1. Religious organisations that want to register civil partnerships or marriages under the Civil Union Act have to register with the government before any individual minister can then also register to do the same. This effectively means that the denomination has to approve of same-sex marriage before any minister in the denomination can do the same.
2. Individual marriage registration officers, civil or religious, can ‘object on the ground of conscience, religion and belief to solemnising a civil union between persons of the same sex, whereupon that marriage ofricer shall not he compelled to solemnise such civil union’. This provision has been used by state marriage registrars in my own province of the Eastern Cape which you can read about here: http://www.dispatch.co.za/news…. Lillian Ladele would have been completely protected in South Africa.

Gay activists have objected to both of these provisions but my reading of it is that in highly religious South Africa they simply would not have got the Civil Union Act through Parliament without these rights of conscience.

Now to the marriage legislation. We now have three marriage acts as follows:

1. The Marriage Act 1970 as amended which is opposite-sex only. It unsurprisingly seems to be similar to existing marriage law in the UK.
2. The Customary Marriages Act 1998 which provides for mariage, monogamous or polygamous, under customary law. Many African countries have two parallel systems of law, customary and codified. Customary law applies to people living in areas under tribal authorities, effectively meaning that it applies to black Africans living in many parts of rural South Africa.
3. The Civil Union Act 2006 provides for same- and opposite-sex couples to get married or register a civil partnership.

There’s now the interesting situation where a straight couple now has two or three different (depending on their race) legal mechanisms for marriage. You can however only get married under one of the Acts – effectively you’ve got to choose which one.

This has caused problems for Nelson Mandela’s grandson, Mandla Mandela, a tribal chief and MP. His first marriage was under the Marriage Act which does not allow for polygamous marriage. Since then he has gone ahead and conducted two further marriages under the Customary Marriages Act which are illegal as he has not yet come to a divorce with his first wife. He may (or may not) now have an arrest warrant for bigamy out on him! If you’re interested, you can read a bit about this mess here: http://www.dispatch.co.za/news…

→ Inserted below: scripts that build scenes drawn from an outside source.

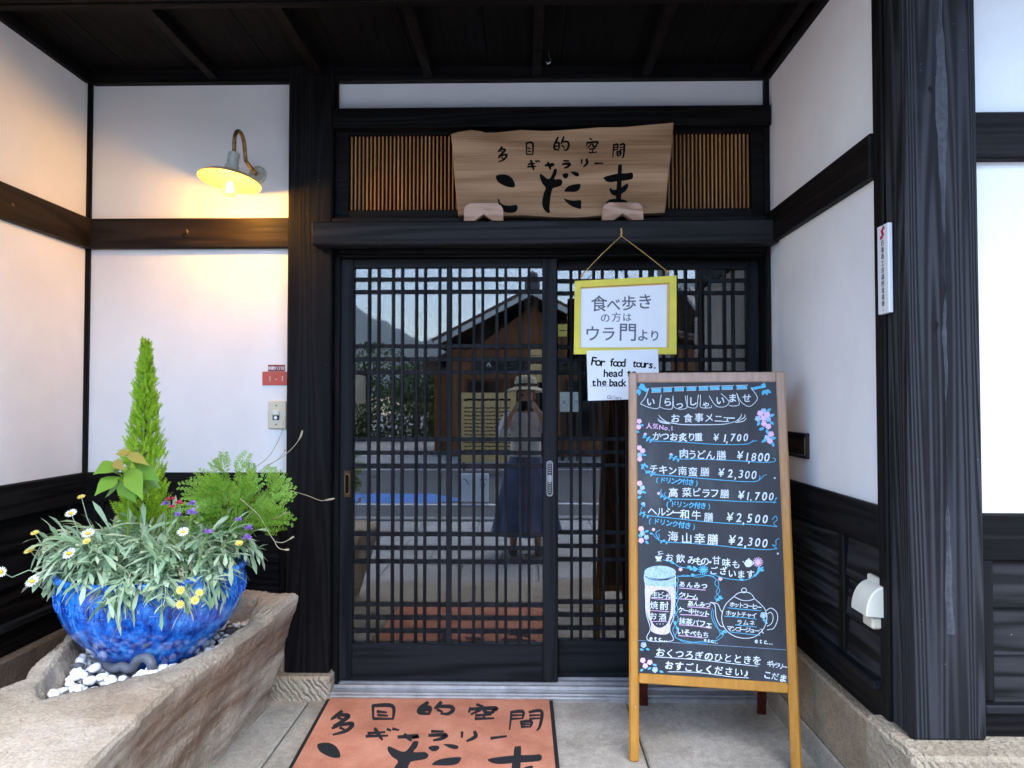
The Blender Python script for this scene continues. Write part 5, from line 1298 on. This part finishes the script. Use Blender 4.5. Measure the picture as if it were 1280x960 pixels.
# wooded hills
q = MB(); nx, ny = 420, 76; vs = []
for j in range(ny):
    for i in range(nx):
        X = -330+660*i/(nx-1); Yd = 90+260*j/(ny-1); v = j/(ny-1)
        big = 30*math.exp(-((X+62)/42)**2)*math.exp(-((Yd-150)/55)**2) + 46*math.exp(-((X-60)/110)**2)*math.exp(-((Yd-270)/60)**2) + 44*math.exp(-((X+190)/80)**2)*math.exp(-((Yd-260)/80)**2)+30*math.exp(-((X-190)/70)**2)*math.exp(-((Yd-200)/70)**2)
        h = big*(1+.22*mnoise.fractal(Vector((X*.018, Yd*.018, 1)), .8, 2, 4)) + 2.2*mnoise.noise(Vector((X*.21, Yd*.21, 5)))*min(1, big/9) + 2.6*abs(mnoise.noise(Vector((X*.45, Yd*.45, 9))))*min(1, big/9)
        vs.append((X, -Yd, max(-.4, h)-.3))
q.add(vs, [(j*nx+i, j*nx+i+1, (j+1)*nx+i+1, (j+1)*nx+i) for j in range(ny-1) for i in range(nx-1)])
struct('hills', q, 'hill_forest', None)
mm = NT('mist'); mm.n.remove(mm.b); vp = mm.node('ShaderNodeVolumePrincipled'); vp.inputs['Color'].default_value = (.9, .93, 1, 1); vp.inputs['Density'].default_value = .016
mm.link(vp.outputs[0], mm.n['Material Output'].inputs['Volume'])
tag(obj('mist', MB().box(-150, 150, -95, -42, -.05, 19, 0), 'mist'), 'bank of pale mist lying before the wooded hills', 'mist', kind='stuff')
# house with a gable facing the street
t = thing('tiled_house', (.6, -14.5, -.04), 'brown tiled shop house with white gable boards, mirrored in the door glass', 'house')
hx0, hx1, hy0, hy1, he = -1.75, 4.6, -13.6, -20.0, 2.45
obj('wall', MB().box(hx0, hx1, hy1, hy0, -.05, he, .01), 'house_wood', t)
gp = [Vector((-1.2, 0, he)), Vector((1.6, 0, he)), Vector((.15, 0, 3.45))]
q = MB(); q.prism([v+Vector((0, hy0+.02, 0)) for v in gp], [v+Vector((0, hy0-6, 0)) for v in gp]); obj('gable_wall', q, 'house_wood', t)
def slope(a, b, c, d, th=.09):
    a, b, c, d = map(Vector, (a, b, c, d)); n_ = (b-a).cross(d-a).normalized()*th
    m = MB(); m.add([a, b, c, d, a+n_, b+n_, c+n_, d+n_], [(0,1,2,3), (4,5,6,7), (0,1,5,4), (1,2,6,5), (2,3,7,6), (3,0,4,7)])
    k = int((b-a).length/.24); ax = (b-a)/max(1, k)
    for i in range(k+1): m.tube([a+ax*i+n_, d+(c-d)*(i/max(1, k))+n_], .05, 6)
    return m
yf = hy0+.75
obj('roof', slope((-2.05, yf, 2.50), (-2.05, hy1, 2.50), (.15, hy1, 3.66), (.15, yf, 3.66)), 'brown_tile', t, 50)
obj('roof', slope((2.35, hy1, 2.50), (2.35, yf, 2.50), (.15, yf, 3.66), (.15, hy1, 3.66)), 'brown_tile', t, 50)
obj('lower_roof', slope((5.2, hy1, 2.3), (5.2, yf-.3, 2.3), (2.6, yf-.3, 2.9), (2.6, hy1, 2.9)), 'brown_tile', t, 50)
q = MB(); q.tube([(.15, yf+.05, 3.74), (.15, hy1, 3.74)], .13, 10); obj('ridge', q, 'brown_tile', t, 60)
q = MB(); q.box(-.02, .32, yf-.1, yf+.06, 3.70, 4.02, .05); q.ico((.15, yf, 4.02), .14, 1); obj('ridge_ornament', q, 'grey_tile', t)
for sx, ex in ((-1, -2.05), (1, 2.35)):
    a, b = Vector((ex, yf+.03, 2.44)), Vector((.15, yf+.03, 3.60)); m = MB(); dz = Vector((0, 0, .17)); m.prism([a, b, b+dz, a+dz], [v+Vector((0, -.05, 0)) for v in (a, b, b+dz, a+dz)]); obj('bargeboard', m, 'wood_fascia', t)
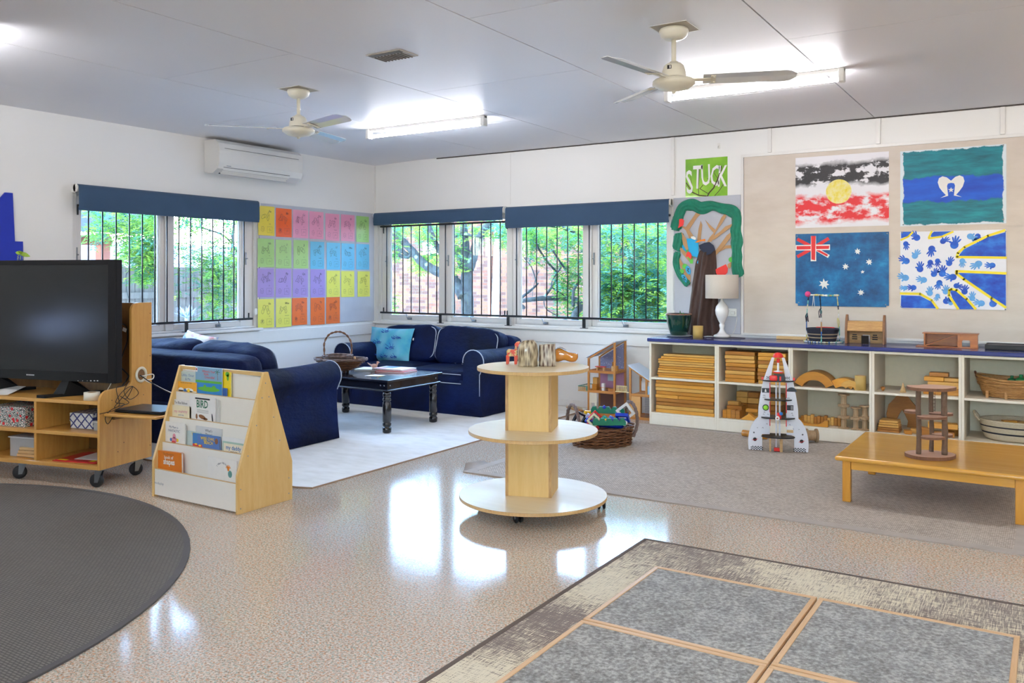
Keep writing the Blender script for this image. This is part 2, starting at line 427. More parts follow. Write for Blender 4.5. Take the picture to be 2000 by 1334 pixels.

But back to same-sex marriage and the Civil Union Act. Pierre de Vos, a constitutional lawyer and gay rights activist, has criticised the rights of conscience provisions. In an interesting article here http://www.utrechtlawreview.or… he recognises that the Civil Union Act has ‘unnecessarily complicated South Africa’s family law regime by providing heterosexual couples with a choice to marry under the old or the new Act while providing same-sex couples only with the option of entering into a marriage or a civil partnership under the Civil Union Act. Moreover the new Act is silent on some difficult legal issues that necessarily flow from the fact that same-sex marriages are not gendered in nature’.

One of the more obvious failings of the Civil Union Act was that it did not cover divorce! There was a test case last year that effectively extended all the divorce provisions of the Divorce Act 1970 to same-sex couples. There’s an article on the case here http://imod.co.za/2011/06/15/c…

But this is now problematic. The Divorce Act provides for divorce on the grounds of irretrievable breakdown (one year separation, adultery, imprisonment) or mental illness or unconsciousness. What is adultery in the case of a same-sex marriage or civil union? According to this article http://divorcelawyer.iblog.co…. on divorce law in South Africa, ‘adultery may be defined as voluntary sexual intercourse between a married person and someone other than his or her spouse’. As Peter has noted for the UK, the South African definition of sexual intercourse is ‘vaginal penetration’ in a large body of case law.

De Vos recognises that marriage is a wide ranging institution captured by the phrase ‘consortium omnis vitae between the spouses. This turn of phrase is supposed to capture in the abstract the ‘totality of a number of rights, duties and advantages accruing to the spouses in a marriage’. As Cronjé and Heaton points out this includes, inter alia, companionship, love, affection, comfort, mutual services and sexual intercourse’. But what is sexual intercourse in a gay marriage? At present it is undefined.

Robinson and Swanepoel (here http://www.ajol.info/index.php… have argued persuasively from this concept of ‘consortium omnis vitae’ that marriage is heterosexual:

‘Companionship, love, affection, comfort, mutual services, sexual intercourse – all belong to the married state. Taken together, they make up the consortium; but I cannot think that the loss of one element, however, grievous it may be, … can be regarded as the loss of the consortium … Still less could any impairment of one of the elements be so regarded. Consortium, I think, is one and indivisible.

It is clear that the explanation of the concept of consortium in both T v T and Grobbelaar v Havenga relates closely to the exposition of marriage as a social entity. The eros corresponds with the foundational function of marriage in that there are sexual differences between male and female, which make possible sexual intercourse and guarantee the unity of marriage qua social entity. On the other hand, philia and agapé relate to the concept of companionship, love, affection, comfort and mutual services as explained in Best v Samuel Fox. These concepts, it is suggested, are indicative of the leading function of marriage as set out above.

From the exposition given above, it is clear that sexual differences between male and female play the all-important role of guaranteeing the unity of the marriage relationship’.It seems that there is a large body of case law that will need to be changed in South Africa due to the legalisation of same-sex marriage that will change the definition of opposite-sex marriage. Due to the similarities between South African and UK codified law, I’d suggest that the UK will face the same problems if it legalises same-sex marriage.

Let me summarise the issues involved from South Africa:

  1. There were problems responding to requests for divorce and in particular divorce on the grounds of adultery. This was connected to issues around defining sexual practice and consummation in a manner that covers all combinations of two people (male/male, male/female, female/female), particularly given that the previous definition had been based around coitus (vaginal penetration).
  2. Government employees received better protection for conscience on these matters then employees in the UK have under the Civil Partnership Act.
  3. Denominations as a whole were permitted to opt out of solemnizing same-sex unions. This is what has been offered here in England and Wales, but how that would interact with a State Church whose very liturgy defines the legal understanding of marriage?
Let me add one more area of concern not covered by Philip but relevant to the debate in this area. Once same-sex marriage is approved, what will be the legal position of any employee (government or otherwise) who wishes to express the opinion that two people of the same sex should not be married?

Thoughts (and thanks to Philip for this)?